The earliest reference I have come across to moving pictures there was in 1912 when “The Original Irish Animated Company” announced a one-week programme of films there. These were silent films so the Town Hall employed live musicians to accompany the films.
When the Town Hall became a cinema only, all of the windows and the splendid portico were bricked up, as you can see from our photograph. During the 1930s many people loved going to this cinema because they played classical music over the PA for about half an hour before the programme started, but also around that time, they had to face the wrath of the bishop who proclaimed, “The children were learning evils and vices of the underworld through the cinema”. After the war cinemas had to include live shows so as to avoid tax, so Des Fretwell was employed as the resident musician.

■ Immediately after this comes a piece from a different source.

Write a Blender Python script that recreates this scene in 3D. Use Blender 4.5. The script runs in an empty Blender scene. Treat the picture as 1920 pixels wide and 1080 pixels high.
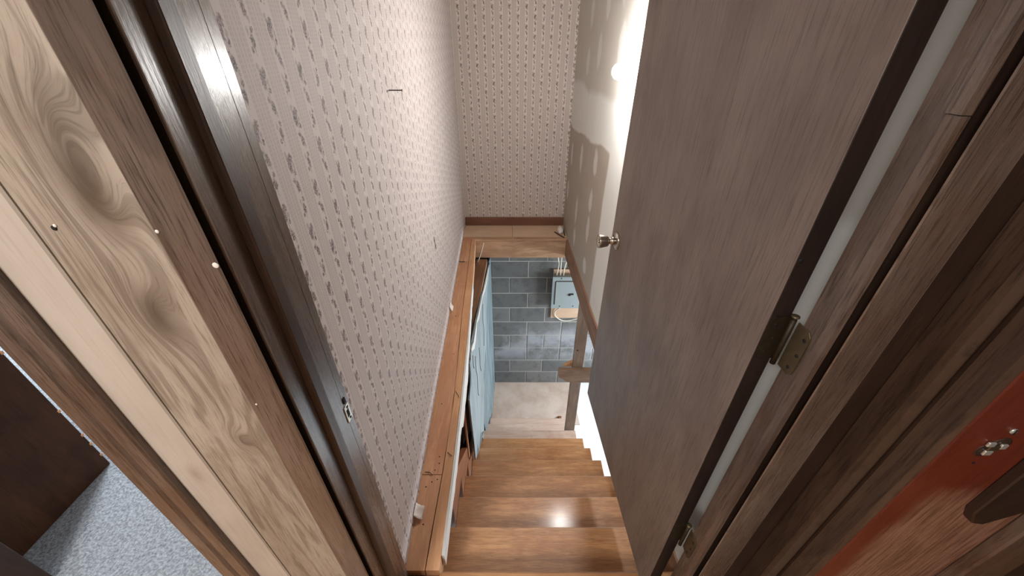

The building next to the Town Hall was a Georgian house built in 1835 named Buckland Buildings, but known locally as Parochial House. It also was used briefly as a detention centre by the British Army in 1921. On July 26, 1926 it opened as the Church of Ireland School of the Parish of St Nicholas. The first headmistress was a Miss O’Brien. The building was not in very good shape and was eventually demolished to be replaced by a new school on the site in 1965. While the construction was going on, the pupils were accommodated in a room across the road (in the building to the left of our picture ) in Maurice Semple’s office. It was owned at the time by the Mercy nuns who offered the space free of charge. Maurice Semple was a solicitor whose passion for collecting material relating to his native city resulted in a number of well illustrated books, which in turn inspired many Galwegians to value their heritage.
In the foreground of our photograph you can see a couple with their donkey and cart, possibly going home from the potato market in Woodquay. It is the lady who is holding the reins. She is dressed in a beautifully patterned shawl, a práiscín over her petticoat, and a sturdy pair of boots. In the background you can see the Galway-Clifden Railway Bridge across the river.